WHAT YOU WILL DO: Nothing after the line with "scene.camera = cam" belongs in the copy; extract the lines below from the top through that line, pictures left out.

DATASET CONTENT:
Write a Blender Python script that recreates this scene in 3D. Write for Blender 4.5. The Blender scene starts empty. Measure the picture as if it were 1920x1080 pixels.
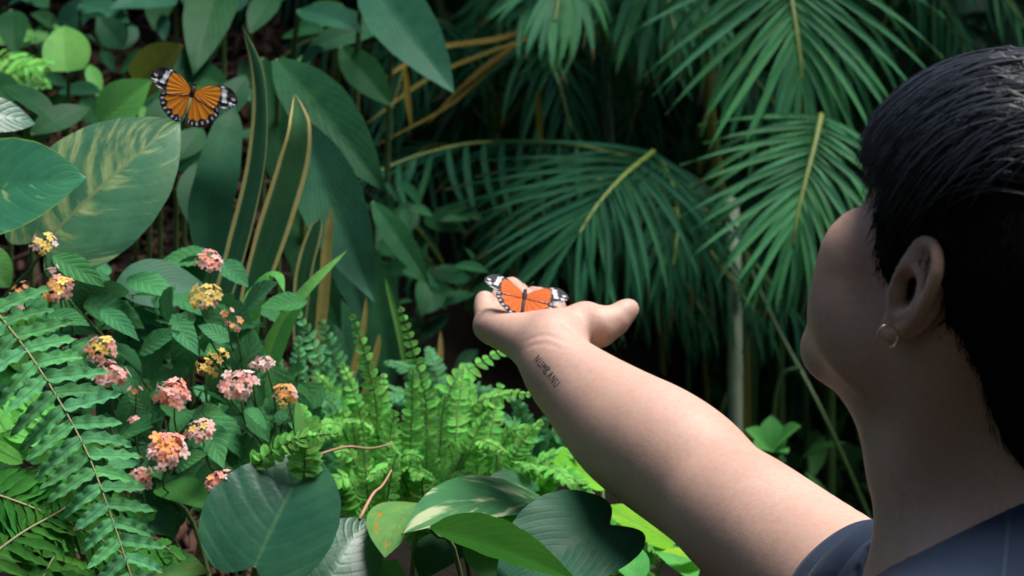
import bpy, math, random
import numpy as np
from mathutils import Vector, Matrix

random.seed(11)
rng = np.random.default_rng(11)
scene = bpy.context.scene
COL = scene.collection
R = math.radians

# ---------------------------------------------------------------- camera
CAM_H = 1.5
cam_data = bpy.data.cameras.new('camera')
cam_data.lens = 85.0
cam_data.sensor_width = 36.0
cam_data.clip_start = 0.05
cam_data.clip_end = 400.0
cam_data.dof.use_dof = True
cam_data.dof.focus_distance = 1.88
cam_data.dof.aperture_fstop = 11.0
cam = bpy.data.objects.new('camera', cam_data)
cam.location = (0, 0, CAM_H)
cam.rotation_euler = (R(90), 0, 0)
COL.objects.link(cam)
scene.camera = cam

# ---------------------------------------------------------------- sky, sun, exposure
SUN_EL, SUN_AZ = R(72), R(98)      # azimuth measured from +Y (away from the camera) towards +X
world = bpy.data.worlds.new('World')
scene.world = world
world.use_nodes = True
_wn = world.node_tree
_bg = _wn.nodes['Background']
_sky = _wn.nodes.new('ShaderNodeTexSky')
_sky.sky_type = 'NISHITA'
_sky.sun_disc = False
_sky.sun_elevation = SUN_EL
_sky.sun_rotation = SUN_AZ
_sky.air_density = 1.0
_sky.dust_density = 2.0
_sky.ozone_density = 1.0
_wn.links.new(_sky.outputs[0], _bg.inputs[0])
_bg.inputs[1].default_value = 0.07
sun_data = bpy.data.lights.new('sun', 'SUN')
sun_data.energy = 3.6
sun_data.angle = R(33)
sun_data.color = (1.0, 0.985, 0.955)
sun = bpy.data.objects.new('sun', sun_data)
_sd = Vector((math.sin(SUN_AZ) * math.cos(SUN_EL), math.cos(SUN_AZ) * math.cos(SUN_EL), math.sin(SUN_EL)))
sun.rotation_euler = _sd.to_track_quat('Z', 'Y').to_euler()
sun.location = (0, 0, 12)
COL.objects.link(sun)
vs = scene.view_settings
vs.view_transform = 'Standard'
vs.look = 'None'
vs.gamma = 1.0
vs.use_curve_mapping = False
vs.exposure = 1.0
scene.cycles.max_bounces = 5
scene.cycles.diffuse_bounces = 3
scene.cycles.glossy_bounces = 2
scene.cycles.transmission_bounces = 4
scene.cycles.transparent_max_bounces = 6
scene.cycles.use_denoising = True
scene.cycles.use_adaptive_sampling = True
scene.cycles.adaptive_threshold = 0.025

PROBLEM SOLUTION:
Write a Blender Python script that recreates this scene in 3D. Write for Blender 4.5. The Blender scene starts empty. Measure the picture as if it were 1920x1080 pixels.
import bpy, math, random
import numpy as np
from mathutils import Vector, Matrix

random.seed(11)
rng = np.random.default_rng(11)
scene = bpy.context.scene
COL = scene.collection
R = math.radians

# ---------------------------------------------------------------- camera
CAM_H = 1.5
cam_data = bpy.data.cameras.new('camera')
cam_data.lens = 85.0
cam_data.sensor_width = 36.0
cam_data.clip_start = 0.05
cam_data.clip_end = 400.0
cam_data.dof.use_dof = True
cam_data.dof.focus_distance = 1.88
cam_data.dof.aperture_fstop = 11.0
cam = bpy.data.objects.new('camera', cam_data)
cam.location = (0, 0, CAM_H)
cam.rotation_euler = (R(90), 0, 0)
COL.objects.link(cam)
scene.camera = cam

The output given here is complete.